//No man is Justified by the "laver of regeneration" if he does not have the "desire thereof". No man is Justified by the "desire thereof" if he does not have the "laver of regeneration"//
What about infants?
As others have pointed out, that section is about adults, not infants. There's a Canon in Trent rejecting the notion that the Sacrament justifies even if the recipient has no intention to receieve it.
What Trent is actually teaching here simply addresses the Protestant heresies, things like how Catholics, believing the Sacraments operate
ex opere operato have a superstitious or magical view of how they work ... which is why in the entire Treatise on Justification, the narrative is geared toward explaining the COOPERATION of grace and free will in the process by which the Sacrament justifies. That's a strong reason to consider that the "laver" and "votum" section does in fact truly mean that both are requred and that there's no justification without one or the other, meaning not without one or else the other (the word "saltem" could have been used, or the conjunctive "or", "vel" rather than "auth".
I used to believe that Trent taught BoD here, but then I read the ENTIRE Treatise on Justification, and the context makes it clear what the intent of the teaching is, to explain the cooperation of "ex opere operato" effect of the Sacrament and unmerited grace, with the cooperation of the subject who is justified.
So that when you get to the "laver" or "votum" section, it would be absurd to say, after all that, Trent says and adult can be justified with EITHER the laver OR the votum, when everything leading up to it, the whole point of it was that both are necessary. And that's to say nothing of the proof text Trent cites immediately after the "laver" or "desire" section, namely, where Our Lord taught that water AND the Holy Ghost are necessary to be born again, with water being the "laver", the Sacrament, and the "votum" being analogous with the role Our Lord taught the Holy Ghost held, to inspire that cooperation, that "votum".

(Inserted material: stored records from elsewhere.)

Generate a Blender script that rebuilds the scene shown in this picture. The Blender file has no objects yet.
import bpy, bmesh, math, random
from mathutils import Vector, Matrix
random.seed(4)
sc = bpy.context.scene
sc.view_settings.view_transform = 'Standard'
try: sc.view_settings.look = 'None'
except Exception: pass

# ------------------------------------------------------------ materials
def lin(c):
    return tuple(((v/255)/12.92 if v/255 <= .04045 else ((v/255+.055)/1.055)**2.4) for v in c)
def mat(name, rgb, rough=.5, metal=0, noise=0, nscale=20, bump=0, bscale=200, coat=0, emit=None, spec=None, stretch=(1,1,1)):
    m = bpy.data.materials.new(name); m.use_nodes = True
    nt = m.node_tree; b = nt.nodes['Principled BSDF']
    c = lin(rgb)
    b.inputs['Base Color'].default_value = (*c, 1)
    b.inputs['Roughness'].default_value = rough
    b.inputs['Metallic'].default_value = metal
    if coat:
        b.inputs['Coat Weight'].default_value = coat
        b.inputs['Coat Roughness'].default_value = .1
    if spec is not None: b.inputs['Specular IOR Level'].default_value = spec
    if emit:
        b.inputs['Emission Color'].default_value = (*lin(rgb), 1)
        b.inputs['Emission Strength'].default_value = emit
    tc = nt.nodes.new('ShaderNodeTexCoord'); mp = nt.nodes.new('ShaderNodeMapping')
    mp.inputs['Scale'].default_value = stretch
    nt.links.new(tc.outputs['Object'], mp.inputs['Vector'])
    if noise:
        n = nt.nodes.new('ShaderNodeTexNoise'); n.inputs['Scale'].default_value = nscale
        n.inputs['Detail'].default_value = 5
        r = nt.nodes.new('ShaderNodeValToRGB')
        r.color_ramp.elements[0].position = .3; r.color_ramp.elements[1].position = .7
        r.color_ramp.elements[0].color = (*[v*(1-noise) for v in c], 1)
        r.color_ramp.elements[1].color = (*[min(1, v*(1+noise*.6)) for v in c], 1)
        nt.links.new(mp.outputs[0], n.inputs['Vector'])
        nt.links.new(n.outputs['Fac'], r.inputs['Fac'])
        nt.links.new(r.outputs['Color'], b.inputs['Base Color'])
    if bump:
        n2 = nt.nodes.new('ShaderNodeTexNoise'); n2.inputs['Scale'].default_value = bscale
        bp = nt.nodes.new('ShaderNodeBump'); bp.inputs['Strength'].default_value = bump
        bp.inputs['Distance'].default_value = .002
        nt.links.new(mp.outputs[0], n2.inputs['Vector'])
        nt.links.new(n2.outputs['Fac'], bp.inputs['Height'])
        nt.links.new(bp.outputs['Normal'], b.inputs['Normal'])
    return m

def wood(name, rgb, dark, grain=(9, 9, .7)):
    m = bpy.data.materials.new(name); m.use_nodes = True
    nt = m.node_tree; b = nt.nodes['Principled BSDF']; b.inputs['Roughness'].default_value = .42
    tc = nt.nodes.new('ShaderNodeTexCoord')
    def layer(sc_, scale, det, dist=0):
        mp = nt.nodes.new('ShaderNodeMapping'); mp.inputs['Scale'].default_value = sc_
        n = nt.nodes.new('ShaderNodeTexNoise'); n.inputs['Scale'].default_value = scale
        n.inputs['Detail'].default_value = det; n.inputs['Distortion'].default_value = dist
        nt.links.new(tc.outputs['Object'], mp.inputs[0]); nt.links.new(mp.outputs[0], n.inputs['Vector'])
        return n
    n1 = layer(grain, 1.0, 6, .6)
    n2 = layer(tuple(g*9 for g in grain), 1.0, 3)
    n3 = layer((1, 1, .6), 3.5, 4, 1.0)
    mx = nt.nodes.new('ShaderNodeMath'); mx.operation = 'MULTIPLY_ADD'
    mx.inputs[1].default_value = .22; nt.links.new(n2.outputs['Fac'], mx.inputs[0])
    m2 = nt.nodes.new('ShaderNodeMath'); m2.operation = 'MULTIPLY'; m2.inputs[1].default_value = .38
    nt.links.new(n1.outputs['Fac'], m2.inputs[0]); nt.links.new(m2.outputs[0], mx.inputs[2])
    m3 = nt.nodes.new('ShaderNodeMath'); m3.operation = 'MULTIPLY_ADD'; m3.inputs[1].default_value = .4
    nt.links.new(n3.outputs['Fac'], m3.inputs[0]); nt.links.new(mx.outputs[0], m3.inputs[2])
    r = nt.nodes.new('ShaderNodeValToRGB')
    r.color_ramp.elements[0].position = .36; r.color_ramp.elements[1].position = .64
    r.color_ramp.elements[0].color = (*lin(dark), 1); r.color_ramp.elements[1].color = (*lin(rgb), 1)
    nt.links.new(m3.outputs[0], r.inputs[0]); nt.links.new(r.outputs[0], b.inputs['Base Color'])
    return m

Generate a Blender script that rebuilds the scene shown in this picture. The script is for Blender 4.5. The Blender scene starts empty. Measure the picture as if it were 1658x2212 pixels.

"We cannot have the wedding without a bride or a groom."
"I cannot write a letter without a pen and paper."
"I cannot write a letter without a pen or a pencil."
In the first two it's clear that both are necessary and that if either one is missing you can't have the wedding. In the third one, it's clear that one OR the other suffices, where I can write a letter with either a pen or a pencil.
Let's say I have never heard of or seen baseball and someone says, "We cannot play baseball without a bat or a ball." So, which type of construction is this? I can't tell unless I know about baseball. It's ambiguous. But now, what if someone says, "We cannot play baseball without a bat or a ball, since you need a bat and a ball to play baseball." Now the meaning is clear.
Let's look at Trent then:
"Justification cannot happen without the laver or the desire ..." (is it one or the other, is it both?)
How about now ?
"Justification cannot happen without the laver or the desire, since Our Lord taugth that we must be born again of water AND the Holy Ghost."
Clearly Trent is making an analogy, like those old SAT tests. laver:water::votum:Holy Ghost, read as "laver is to water what votum is to Holy Ghost". That's why Trent adduces this as a proof text.
But to read it the standard way, one would have to say that this ... "We cannot play baseball without a bat or a ball, since Bob told me we need a bat and a ball in order to play." ACTUALLY MEANS that we can play baseball if we just have one or the other.
Now, another problem with the either ... or reading.
Justification cannot happen without the laver or the votum.
If by this you mean either ... or, then the logical corollary is that "Justification CAN happen without the votum." (but that's condemned, where Trent teaches that the Sacrament doesn't justify without the votum) and that "Justificiation CAN happen WITHOUT the laver." That's also a huge proble, since Trent clearly taught that justification cannot happen WITHOUT the Sacrament, so Trent would be contradicting its own teaching. Even in a BoD type of scenario, you have to say that the Sacrament of Baptism is still necessary, i.e. that justification cannot happen WITHOUT it, just that somehow it operates through the
votum or, as St. Robert Bellarmine said, it's not that we do not receive the Sacrament, but that we receive it
in voto, where it's more an alternative mode of receiving the Sacraement. He developed this forumulation precisely because he realized that it would be heretical to say someone can be justified without the Sacrament.
Finally, another reason that after I read the entire Treatise I changed my mind about my prior belief that Trent taught BoD is ... where is any mention of Baptism of Blood? If Trent were teaching or intending to teach about the so-called "Three Baptisms", then why silence about the BoB? According to the theorists, like St. Alphonsus, BoB has a "quasi-ex-opere-operato" effect, where it does remit all temporal punishment due to sin (unlike BoD), so it does not simply reduce to BoD. If you read Trent the way BoDers do, you have to reject the notion of a BoB that's in any way distinct from or does not reduce ultimately to BoD ... where one is justified by the Baptism of Desire, and then maybe BoB is just an add-on of sorts to wipe out temporal punishment due to sin.
None of the BoDer position makes any sense, not if one actually sits down and reads the Treatise on Justification with an open mind and in the original Latin if possible, since English translations can be misleading, and one of the most popular ones represents a DELIBERATE mistranslation to force BoD thinking into those passages.